UN News Centre: You’ve said that sustainable development is “the greatest, most complicated challenge humanity has ever faced.” Can you explain?
Jeffrey Sachs: We have, at the core, a kind of collision course that we didn’t expect. And that is that the world economy is growing, and I’d say growing rather robustly though perhaps not as strong and not as universally as we would like. But the planet itself is not growing. You have an expanding world population, an expanding world economy on a finite planet. What we have seen therefore, what the scientists are telling us every day, is we’re hitting planetary boundaries.
Whether it’s human-induced climate change or ocean acidification or change in the nitrogen cycle or freshwater scarcity or massive industrial pollutants or destroying habitat and losing biodiversity, this juggernaut of a world economy is pressing against the finite limits of the planet so strongly that we’re endangering millions of species, including the human one.
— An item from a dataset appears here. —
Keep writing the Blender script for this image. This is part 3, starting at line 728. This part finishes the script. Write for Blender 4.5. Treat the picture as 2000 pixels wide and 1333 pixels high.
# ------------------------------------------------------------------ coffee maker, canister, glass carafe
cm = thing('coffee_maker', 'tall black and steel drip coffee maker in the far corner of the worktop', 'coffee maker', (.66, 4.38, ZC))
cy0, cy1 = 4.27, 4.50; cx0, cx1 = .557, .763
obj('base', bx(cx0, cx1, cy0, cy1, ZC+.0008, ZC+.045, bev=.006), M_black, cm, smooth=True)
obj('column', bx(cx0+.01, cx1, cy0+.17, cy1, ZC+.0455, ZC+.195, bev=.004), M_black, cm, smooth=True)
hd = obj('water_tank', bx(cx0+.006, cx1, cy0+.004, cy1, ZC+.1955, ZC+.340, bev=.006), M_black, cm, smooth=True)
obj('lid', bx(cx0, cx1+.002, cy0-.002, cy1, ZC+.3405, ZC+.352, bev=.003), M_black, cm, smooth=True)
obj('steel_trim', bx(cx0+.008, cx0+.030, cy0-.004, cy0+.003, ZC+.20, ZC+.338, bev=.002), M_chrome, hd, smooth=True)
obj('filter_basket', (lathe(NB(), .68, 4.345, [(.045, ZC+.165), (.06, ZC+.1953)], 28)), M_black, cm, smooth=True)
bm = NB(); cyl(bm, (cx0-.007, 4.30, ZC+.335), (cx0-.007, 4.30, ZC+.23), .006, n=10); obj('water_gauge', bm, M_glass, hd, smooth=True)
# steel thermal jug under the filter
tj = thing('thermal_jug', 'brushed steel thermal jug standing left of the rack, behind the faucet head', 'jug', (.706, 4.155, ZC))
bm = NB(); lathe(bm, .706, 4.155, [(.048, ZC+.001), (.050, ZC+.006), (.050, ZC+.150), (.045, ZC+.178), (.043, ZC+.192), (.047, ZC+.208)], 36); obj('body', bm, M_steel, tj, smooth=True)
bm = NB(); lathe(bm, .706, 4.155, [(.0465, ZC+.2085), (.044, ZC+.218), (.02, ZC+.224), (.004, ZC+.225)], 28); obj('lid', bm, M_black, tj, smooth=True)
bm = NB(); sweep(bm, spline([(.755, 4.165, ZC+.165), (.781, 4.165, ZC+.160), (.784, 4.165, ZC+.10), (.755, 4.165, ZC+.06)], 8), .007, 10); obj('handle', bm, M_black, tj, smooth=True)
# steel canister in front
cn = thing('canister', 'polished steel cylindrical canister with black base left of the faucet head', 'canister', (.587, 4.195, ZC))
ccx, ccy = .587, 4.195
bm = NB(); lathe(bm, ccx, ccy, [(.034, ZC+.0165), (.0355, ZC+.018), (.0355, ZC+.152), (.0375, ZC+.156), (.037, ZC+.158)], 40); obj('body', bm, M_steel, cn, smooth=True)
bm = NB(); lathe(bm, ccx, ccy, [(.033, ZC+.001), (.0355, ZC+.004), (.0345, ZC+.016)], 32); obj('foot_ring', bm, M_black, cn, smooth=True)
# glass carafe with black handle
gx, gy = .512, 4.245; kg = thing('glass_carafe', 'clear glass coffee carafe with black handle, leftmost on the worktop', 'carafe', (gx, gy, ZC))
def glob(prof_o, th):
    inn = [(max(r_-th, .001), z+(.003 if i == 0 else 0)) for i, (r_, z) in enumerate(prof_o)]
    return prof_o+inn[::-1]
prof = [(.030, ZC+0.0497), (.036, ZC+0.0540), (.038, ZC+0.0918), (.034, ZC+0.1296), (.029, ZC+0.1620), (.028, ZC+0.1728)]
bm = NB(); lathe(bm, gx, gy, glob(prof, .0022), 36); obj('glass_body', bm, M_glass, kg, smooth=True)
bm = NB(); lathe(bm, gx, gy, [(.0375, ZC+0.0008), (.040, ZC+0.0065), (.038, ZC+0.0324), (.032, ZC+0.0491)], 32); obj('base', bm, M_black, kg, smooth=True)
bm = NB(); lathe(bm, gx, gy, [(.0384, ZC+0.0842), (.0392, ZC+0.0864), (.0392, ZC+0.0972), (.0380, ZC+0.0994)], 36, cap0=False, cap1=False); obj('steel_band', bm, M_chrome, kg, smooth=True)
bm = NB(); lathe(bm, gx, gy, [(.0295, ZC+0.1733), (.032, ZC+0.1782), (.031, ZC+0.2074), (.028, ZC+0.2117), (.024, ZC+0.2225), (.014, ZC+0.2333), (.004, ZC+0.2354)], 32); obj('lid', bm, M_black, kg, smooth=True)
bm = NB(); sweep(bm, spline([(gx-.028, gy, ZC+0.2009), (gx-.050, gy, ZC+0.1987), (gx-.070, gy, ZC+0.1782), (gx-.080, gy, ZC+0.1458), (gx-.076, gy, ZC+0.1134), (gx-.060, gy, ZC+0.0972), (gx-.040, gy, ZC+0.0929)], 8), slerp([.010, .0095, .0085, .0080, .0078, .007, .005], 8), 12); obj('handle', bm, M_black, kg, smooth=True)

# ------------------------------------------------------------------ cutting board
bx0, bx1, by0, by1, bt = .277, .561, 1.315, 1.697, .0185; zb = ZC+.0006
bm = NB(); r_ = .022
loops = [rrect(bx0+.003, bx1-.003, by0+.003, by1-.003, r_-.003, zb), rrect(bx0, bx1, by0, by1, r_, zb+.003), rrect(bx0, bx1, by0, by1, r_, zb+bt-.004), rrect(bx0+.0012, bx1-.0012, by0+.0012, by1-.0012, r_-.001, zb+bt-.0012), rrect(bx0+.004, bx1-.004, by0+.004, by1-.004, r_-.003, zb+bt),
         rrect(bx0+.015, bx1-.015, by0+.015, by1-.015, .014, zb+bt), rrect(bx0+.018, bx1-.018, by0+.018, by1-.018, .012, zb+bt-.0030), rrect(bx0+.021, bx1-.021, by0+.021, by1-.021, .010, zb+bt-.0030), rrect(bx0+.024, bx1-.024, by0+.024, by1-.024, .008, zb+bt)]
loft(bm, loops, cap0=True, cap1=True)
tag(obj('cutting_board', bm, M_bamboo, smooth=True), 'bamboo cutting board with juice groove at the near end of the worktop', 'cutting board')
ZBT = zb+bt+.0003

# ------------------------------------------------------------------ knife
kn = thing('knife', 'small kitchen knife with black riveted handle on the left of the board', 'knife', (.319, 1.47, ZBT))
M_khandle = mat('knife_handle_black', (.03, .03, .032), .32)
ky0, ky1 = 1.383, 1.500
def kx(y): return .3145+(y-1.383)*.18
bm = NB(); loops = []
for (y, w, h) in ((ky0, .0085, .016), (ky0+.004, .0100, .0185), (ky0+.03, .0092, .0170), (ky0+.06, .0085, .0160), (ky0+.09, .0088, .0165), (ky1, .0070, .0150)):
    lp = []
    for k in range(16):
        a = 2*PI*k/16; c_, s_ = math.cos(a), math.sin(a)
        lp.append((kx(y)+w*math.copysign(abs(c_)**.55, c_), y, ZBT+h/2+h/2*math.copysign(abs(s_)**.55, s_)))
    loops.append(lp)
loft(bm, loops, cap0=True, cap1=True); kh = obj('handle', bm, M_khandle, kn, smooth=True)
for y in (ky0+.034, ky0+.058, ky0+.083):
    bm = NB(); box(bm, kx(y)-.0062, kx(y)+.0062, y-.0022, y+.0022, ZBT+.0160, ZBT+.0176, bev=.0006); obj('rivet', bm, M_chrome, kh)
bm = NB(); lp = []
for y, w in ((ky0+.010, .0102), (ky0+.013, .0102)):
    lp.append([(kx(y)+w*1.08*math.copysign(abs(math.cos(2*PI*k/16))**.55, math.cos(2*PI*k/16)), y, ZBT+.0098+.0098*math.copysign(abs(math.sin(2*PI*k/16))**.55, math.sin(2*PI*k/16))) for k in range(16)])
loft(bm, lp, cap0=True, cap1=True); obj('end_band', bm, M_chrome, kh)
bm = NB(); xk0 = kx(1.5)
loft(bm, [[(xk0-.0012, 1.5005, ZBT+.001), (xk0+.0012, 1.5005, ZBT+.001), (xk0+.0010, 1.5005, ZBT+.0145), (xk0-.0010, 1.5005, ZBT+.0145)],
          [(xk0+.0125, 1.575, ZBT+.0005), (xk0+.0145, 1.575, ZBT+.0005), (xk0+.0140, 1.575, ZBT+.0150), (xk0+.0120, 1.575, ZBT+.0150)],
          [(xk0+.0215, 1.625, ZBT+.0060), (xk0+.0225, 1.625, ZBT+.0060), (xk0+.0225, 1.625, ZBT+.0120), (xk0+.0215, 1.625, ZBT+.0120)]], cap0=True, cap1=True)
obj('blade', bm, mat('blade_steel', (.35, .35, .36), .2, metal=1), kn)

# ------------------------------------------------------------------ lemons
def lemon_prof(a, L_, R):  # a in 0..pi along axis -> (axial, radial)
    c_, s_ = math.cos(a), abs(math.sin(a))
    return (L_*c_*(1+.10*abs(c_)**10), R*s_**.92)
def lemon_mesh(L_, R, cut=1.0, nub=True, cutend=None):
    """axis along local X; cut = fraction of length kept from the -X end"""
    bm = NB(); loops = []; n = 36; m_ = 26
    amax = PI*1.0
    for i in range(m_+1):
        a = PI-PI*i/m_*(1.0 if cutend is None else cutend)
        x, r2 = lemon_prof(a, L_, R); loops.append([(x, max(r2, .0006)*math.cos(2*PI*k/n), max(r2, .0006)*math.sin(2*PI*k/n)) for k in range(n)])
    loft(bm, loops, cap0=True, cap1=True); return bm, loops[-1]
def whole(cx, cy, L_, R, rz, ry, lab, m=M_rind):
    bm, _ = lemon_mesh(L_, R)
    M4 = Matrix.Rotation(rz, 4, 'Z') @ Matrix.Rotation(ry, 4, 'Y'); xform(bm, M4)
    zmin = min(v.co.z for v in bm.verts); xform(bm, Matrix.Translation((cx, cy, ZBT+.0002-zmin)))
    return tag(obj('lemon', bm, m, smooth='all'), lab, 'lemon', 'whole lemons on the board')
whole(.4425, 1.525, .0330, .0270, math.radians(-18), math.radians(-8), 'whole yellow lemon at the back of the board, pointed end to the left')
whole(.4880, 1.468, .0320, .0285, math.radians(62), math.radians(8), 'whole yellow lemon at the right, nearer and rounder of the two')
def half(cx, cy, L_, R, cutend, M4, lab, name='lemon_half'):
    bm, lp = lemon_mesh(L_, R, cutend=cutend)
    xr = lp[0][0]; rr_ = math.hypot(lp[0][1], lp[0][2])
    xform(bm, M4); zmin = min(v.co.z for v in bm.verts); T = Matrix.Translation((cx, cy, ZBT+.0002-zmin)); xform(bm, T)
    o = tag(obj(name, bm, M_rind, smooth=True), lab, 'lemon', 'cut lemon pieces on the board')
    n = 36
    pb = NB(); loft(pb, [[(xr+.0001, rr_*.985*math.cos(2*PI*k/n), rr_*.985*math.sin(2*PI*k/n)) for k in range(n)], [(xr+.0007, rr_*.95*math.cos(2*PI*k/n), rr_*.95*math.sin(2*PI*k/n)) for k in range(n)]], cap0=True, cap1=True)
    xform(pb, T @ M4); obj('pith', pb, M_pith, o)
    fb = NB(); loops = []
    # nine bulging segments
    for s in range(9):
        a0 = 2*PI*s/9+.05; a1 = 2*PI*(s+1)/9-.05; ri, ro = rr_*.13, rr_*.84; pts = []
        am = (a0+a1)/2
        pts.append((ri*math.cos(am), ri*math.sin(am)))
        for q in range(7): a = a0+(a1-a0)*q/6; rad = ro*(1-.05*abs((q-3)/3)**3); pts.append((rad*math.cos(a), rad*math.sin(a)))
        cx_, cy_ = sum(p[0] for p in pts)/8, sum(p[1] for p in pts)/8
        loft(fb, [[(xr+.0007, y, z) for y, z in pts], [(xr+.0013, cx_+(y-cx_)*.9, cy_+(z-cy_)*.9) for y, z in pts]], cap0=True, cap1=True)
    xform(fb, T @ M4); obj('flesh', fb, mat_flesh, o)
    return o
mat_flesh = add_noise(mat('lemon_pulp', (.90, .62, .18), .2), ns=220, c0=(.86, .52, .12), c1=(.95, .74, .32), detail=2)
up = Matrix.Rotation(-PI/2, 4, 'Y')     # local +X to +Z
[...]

And this is something that is new for us because humanity and our world economy was never so big, so demanding in using resources that we would actually threaten a global-scale environmental crisis. But the momentum of the world economy is so strong, the interests are so strong, the way companies behave so powerful that changing course and doing it in a cooperative way that still allows developing countries to continue to grow rapidly and find their space, but at a global scale, while living respectfully within the planetary boundaries, this is something new for humanity.
It’s feasible; it requires a course change; it requires the adoption of new sustainable technologies; it requires the best intellects around the world to help solve problems and design new, more sustainable systems. It’s within reach. It’s a hard problem. It’s our generation’s problem. It’s the core purpose of adopting sustainable development goals.